__What is being asked__
Using the data below, output the first line and every line after it up to and including the line containing "sheet('lagoon_water', SHORE, 0.0, mw)", exactly as written and with nothing added.

— Begin The input —

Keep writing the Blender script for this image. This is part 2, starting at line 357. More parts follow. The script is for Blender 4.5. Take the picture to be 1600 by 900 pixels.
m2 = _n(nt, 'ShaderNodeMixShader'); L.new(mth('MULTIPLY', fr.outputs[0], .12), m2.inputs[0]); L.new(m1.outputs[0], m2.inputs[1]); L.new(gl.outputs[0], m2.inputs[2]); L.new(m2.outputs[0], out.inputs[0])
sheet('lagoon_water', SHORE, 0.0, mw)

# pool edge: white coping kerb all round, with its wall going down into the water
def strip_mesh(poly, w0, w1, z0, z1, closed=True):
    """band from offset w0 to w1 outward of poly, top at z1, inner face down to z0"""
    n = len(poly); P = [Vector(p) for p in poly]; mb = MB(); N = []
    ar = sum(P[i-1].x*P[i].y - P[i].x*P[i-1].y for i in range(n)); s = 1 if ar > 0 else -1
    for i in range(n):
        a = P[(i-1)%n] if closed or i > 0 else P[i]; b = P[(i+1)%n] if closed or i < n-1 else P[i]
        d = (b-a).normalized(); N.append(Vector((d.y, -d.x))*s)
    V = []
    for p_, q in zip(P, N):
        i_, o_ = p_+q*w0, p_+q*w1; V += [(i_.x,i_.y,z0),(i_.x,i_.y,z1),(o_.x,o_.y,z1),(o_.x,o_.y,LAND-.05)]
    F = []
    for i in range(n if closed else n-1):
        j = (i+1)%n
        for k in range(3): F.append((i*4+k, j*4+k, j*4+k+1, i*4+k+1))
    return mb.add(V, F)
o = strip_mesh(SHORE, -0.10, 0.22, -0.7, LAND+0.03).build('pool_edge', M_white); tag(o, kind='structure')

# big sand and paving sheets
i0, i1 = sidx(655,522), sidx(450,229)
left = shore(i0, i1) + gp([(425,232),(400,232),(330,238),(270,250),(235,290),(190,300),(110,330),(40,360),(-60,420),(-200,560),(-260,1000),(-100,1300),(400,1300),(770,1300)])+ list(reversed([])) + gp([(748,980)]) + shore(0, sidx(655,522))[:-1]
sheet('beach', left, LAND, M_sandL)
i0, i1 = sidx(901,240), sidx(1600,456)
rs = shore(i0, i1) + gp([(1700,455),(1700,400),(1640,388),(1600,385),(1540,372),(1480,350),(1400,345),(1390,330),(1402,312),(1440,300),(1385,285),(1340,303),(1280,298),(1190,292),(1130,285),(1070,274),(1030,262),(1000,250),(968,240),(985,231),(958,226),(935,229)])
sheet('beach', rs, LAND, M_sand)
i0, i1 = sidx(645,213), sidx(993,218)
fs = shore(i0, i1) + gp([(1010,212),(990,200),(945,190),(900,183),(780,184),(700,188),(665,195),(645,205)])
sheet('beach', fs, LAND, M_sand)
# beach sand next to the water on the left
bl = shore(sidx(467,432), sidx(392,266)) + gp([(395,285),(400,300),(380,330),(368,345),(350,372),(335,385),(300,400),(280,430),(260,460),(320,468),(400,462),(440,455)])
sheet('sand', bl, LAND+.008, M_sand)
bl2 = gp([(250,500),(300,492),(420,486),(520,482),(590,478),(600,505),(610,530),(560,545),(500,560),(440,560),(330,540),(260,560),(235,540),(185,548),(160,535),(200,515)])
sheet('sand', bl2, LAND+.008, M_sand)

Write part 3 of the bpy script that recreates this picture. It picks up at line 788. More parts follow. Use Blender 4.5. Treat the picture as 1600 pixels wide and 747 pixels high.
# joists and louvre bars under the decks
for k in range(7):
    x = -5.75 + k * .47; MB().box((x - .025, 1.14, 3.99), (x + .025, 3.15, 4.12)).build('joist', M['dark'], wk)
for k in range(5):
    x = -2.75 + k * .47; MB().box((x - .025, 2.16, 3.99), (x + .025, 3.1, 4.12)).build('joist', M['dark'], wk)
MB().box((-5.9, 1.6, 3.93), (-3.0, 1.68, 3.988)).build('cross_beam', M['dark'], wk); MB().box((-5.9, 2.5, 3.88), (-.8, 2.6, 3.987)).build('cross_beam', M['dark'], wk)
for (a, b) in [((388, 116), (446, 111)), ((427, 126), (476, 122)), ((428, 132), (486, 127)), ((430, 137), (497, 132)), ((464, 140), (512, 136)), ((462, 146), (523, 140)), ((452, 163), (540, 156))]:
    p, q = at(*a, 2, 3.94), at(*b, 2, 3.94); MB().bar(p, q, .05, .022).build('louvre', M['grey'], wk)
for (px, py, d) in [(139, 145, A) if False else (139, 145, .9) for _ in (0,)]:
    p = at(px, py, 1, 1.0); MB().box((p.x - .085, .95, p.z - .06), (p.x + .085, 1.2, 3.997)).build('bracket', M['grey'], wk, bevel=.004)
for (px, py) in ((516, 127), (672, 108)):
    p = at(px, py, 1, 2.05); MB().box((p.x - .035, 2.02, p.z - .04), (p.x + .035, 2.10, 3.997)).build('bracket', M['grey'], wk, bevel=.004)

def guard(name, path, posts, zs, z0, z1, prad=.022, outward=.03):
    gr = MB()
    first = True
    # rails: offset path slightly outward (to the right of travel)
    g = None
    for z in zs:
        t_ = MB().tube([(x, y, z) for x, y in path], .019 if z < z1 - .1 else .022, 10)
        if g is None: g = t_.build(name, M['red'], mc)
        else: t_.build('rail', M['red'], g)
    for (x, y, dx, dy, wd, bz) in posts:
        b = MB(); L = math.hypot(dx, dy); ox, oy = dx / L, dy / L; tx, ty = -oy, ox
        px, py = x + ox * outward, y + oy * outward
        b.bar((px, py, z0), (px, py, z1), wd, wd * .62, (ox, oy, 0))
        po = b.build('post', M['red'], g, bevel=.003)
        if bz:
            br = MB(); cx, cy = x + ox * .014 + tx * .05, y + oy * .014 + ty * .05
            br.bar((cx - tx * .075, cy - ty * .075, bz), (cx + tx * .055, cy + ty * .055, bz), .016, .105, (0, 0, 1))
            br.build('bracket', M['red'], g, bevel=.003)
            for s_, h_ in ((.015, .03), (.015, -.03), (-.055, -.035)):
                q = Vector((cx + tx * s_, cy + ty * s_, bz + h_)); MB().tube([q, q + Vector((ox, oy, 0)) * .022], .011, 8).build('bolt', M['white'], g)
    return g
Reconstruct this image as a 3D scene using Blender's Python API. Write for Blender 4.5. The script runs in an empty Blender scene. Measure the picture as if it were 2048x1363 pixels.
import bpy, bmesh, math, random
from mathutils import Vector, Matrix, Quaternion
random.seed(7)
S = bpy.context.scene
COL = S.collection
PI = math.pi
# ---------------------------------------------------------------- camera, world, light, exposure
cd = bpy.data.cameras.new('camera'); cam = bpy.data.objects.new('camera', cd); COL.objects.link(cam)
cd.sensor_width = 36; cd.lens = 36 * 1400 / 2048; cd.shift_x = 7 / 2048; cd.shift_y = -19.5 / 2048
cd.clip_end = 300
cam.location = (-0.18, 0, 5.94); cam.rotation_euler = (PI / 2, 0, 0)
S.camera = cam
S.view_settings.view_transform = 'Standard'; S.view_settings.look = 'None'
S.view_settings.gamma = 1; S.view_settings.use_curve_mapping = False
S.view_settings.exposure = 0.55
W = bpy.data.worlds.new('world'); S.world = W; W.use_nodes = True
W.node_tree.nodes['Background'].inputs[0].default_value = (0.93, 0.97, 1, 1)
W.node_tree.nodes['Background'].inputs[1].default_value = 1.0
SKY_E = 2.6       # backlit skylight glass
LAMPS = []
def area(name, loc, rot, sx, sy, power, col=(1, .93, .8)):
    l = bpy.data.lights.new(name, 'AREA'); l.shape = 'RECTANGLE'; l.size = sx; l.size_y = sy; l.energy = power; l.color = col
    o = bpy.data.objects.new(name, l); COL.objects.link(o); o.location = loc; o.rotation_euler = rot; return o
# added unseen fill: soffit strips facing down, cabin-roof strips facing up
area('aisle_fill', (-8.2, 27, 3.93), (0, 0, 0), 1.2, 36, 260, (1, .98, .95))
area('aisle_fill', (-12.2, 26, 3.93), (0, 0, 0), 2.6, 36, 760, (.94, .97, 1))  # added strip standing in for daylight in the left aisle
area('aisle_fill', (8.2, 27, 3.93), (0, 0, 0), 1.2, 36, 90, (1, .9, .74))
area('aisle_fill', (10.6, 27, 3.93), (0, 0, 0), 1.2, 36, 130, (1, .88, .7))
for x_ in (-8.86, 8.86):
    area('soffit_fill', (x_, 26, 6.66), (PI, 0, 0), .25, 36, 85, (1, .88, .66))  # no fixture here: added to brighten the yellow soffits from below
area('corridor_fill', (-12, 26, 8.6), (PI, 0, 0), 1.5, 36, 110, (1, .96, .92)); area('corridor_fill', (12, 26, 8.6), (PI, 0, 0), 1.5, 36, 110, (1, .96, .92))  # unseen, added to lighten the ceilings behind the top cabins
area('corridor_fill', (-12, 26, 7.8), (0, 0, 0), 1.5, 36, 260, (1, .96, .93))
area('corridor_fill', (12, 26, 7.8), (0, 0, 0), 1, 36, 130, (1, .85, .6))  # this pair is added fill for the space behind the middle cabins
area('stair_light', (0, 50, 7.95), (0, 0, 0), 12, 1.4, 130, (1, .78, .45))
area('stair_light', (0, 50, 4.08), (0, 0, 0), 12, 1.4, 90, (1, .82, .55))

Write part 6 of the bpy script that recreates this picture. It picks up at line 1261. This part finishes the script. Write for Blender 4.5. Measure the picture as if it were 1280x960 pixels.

— End The input —

__Answer to this problem__
Keep writing the Blender script for this image. This is part 2, starting at line 357. More parts follow. The script is for Blender 4.5. Take the picture to be 1600 by 900 pixels.
m2 = _n(nt, 'ShaderNodeMixShader'); L.new(mth('MULTIPLY', fr.outputs[0], .12), m2.inputs[0]); L.new(m1.outputs[0], m2.inputs[1]); L.new(gl.outputs[0], m2.inputs[2]); L.new(m2.outputs[0], out.inputs[0])
sheet('lagoon_water', SHORE, 0.0, mw)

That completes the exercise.